O cenário é descrito em breves palavras, traduzidas para o inglês por Patrick Stuart (Veins of the earth, Deep Carbon Observatory), então espere por uma prosa bastante poética, numa veia pós-moderna, que combina com a estética artpunk do conjunto da obra. Somos apresentados ao mundo através de profecias apocalípticas, da religião opressora, da geografia insólita e dos monarcas psicóticos e inumanos. O próprio mapa não indica distâncias: nesse mundo as distâncias não funcionam como antes. O caminho que se faz hoje pode não ser o mesmo amanhã. Há uma sensação de desespero, de pesadelo lúcido.

E aqui a influência da OSR brilha na apresentação da lore através de tabelas. É no uso delas que o mundo de mörk borg vai ganhando sua não-vida, imprimindo sua estética de condenação e ruína inescapável. Tabelas de tesouros, pilhagem de cadáveres, tempo (sempre frio e sombrio, não há sol no fim do mundo), além de outros elementos randômicos, servem para criar na mente do mestre sua visão de mundo.

Pós-OSR e o afastamento dos fundamentos de design do D&D old-school

Um ponto importante a se levar em consideração é que, apesar de ter elementos fundamentais do jogo old-school, como moral e reação, o jogo carece de regras e procedimentos para um jogo no estilo clássico. Dungeoncrawl, hexcrawl, nada disso é abordado pelas regras, que seguem uma linha minimalista (rules light, heavy in everything else). Isso acabou influenciando negativamente toda uma produção independente que bebeu nessa fonte. Pessoas que não entenderam o funcionamento do D&D e têm produzido módulos de aventuras que pecam em questões fundamentais. Claro, mörk borg não é o único responsável por isso, ele é também parte desse processo de afastamento das bases fundamentais que a cena pós-OSR tem sofrido.

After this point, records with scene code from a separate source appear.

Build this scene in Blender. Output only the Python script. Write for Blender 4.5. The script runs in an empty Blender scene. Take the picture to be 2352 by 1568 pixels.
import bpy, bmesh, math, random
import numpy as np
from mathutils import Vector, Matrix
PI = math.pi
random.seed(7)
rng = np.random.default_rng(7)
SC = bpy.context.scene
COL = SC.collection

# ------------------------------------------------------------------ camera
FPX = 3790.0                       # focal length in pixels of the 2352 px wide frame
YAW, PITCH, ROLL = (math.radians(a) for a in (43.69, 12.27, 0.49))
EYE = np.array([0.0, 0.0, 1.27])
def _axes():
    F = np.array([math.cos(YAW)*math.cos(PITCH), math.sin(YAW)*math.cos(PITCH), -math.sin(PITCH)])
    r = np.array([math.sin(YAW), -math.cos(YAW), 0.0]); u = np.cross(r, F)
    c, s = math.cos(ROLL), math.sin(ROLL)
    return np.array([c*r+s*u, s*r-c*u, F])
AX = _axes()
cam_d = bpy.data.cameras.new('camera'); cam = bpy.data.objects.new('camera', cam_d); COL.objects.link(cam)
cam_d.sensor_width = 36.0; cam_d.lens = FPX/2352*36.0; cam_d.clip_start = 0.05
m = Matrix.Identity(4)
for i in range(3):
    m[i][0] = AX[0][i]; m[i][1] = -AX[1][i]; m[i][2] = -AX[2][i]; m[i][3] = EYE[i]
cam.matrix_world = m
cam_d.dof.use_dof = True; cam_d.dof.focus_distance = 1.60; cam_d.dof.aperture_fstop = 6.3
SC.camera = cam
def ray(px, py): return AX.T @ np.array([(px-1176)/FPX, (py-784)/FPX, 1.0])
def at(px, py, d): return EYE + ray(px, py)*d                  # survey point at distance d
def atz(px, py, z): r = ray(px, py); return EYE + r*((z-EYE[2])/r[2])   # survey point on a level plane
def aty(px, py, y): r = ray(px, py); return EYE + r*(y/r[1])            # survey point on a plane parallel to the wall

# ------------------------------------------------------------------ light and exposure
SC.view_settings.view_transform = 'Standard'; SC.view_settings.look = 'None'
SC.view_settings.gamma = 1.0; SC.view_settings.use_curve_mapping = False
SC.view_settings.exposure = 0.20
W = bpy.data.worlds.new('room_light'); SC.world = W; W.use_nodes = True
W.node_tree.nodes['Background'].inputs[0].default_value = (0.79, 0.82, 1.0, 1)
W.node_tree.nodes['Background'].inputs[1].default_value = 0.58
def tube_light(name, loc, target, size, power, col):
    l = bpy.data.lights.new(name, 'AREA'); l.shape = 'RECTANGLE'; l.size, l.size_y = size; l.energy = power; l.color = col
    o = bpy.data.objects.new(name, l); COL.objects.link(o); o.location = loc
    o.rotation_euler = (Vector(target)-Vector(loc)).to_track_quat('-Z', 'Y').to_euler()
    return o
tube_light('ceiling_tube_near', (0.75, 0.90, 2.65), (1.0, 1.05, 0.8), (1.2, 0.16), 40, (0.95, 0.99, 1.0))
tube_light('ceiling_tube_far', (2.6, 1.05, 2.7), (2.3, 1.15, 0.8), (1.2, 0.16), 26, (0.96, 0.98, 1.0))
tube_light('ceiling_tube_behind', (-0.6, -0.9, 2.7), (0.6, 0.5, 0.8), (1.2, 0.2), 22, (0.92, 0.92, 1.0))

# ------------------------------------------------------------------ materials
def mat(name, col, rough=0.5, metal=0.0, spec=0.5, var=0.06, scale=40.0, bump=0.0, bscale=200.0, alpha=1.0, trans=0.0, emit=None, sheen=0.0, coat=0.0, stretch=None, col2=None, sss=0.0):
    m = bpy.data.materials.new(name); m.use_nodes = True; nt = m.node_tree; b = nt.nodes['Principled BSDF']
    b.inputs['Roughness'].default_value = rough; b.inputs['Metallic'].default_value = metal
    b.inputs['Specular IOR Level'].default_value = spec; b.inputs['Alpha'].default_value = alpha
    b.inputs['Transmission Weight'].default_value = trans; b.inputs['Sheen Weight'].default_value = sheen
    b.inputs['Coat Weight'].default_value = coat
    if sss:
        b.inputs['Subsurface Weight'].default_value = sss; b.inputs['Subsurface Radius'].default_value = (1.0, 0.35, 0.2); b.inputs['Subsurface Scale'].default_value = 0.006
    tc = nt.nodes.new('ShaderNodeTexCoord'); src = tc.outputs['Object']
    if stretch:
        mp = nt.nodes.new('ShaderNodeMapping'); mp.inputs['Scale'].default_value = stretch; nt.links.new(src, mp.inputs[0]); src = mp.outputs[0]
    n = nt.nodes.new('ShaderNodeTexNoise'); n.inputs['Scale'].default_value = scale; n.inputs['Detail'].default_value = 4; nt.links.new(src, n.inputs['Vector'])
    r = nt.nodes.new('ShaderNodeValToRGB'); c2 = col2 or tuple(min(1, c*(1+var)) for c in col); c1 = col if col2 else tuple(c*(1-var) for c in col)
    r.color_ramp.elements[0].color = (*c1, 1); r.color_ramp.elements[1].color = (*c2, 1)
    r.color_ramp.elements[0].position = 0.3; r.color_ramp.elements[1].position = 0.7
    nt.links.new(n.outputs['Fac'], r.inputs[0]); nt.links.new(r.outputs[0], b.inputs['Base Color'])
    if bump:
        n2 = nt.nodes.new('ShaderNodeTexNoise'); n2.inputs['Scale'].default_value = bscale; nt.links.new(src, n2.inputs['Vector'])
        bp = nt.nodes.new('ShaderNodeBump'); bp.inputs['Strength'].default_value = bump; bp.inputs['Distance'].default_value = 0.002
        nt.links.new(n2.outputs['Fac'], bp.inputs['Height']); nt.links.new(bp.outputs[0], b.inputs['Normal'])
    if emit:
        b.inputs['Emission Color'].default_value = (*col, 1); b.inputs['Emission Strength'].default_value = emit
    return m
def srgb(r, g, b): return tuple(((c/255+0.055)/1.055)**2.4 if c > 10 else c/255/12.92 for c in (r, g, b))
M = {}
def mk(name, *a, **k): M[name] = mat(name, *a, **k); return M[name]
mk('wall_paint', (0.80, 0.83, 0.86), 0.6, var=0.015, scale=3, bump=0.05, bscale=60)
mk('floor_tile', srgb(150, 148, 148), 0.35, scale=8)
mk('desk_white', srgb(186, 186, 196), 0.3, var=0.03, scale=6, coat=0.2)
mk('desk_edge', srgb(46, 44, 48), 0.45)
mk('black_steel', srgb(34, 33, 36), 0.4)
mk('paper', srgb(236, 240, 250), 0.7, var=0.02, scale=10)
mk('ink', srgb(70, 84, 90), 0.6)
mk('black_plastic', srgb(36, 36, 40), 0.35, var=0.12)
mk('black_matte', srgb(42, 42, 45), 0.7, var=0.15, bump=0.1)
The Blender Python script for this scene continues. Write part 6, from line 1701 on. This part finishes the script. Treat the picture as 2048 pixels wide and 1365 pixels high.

Isso significa que esse é um jogo que vai rodar muito bem na mesa de um mestre que tenha esses conhecimentos, mas provavelmente cairá no narrativismo na mão de um mestre que ainda não tenha essas ferramentas à mão.

Ainda assim, a aventura que vem como bônus no fim do livro é bem projetada, apesar de simplória, e tem elementos importantes do dungeoncrawl, como encontros aleatórios, armadilhas, antecipação, em um layout bem organizado para facilitar a vida do mestre. Mörk Borg é um bom jogo, e sua influência é inegável, para o bem ou para o mal. Assim como Tolkien renovou a fantasia moderna com o Senhor dos Anéis e um monte de coisa medíocre foi feita em cima disso, em uma esfera de menor importância mörk borg fez o mesmo na cena old-school de RPG. O que nos resta é escavar nas profundezas da mediocridade para encontrar o ouro que ainda resta e continua sendo produzido.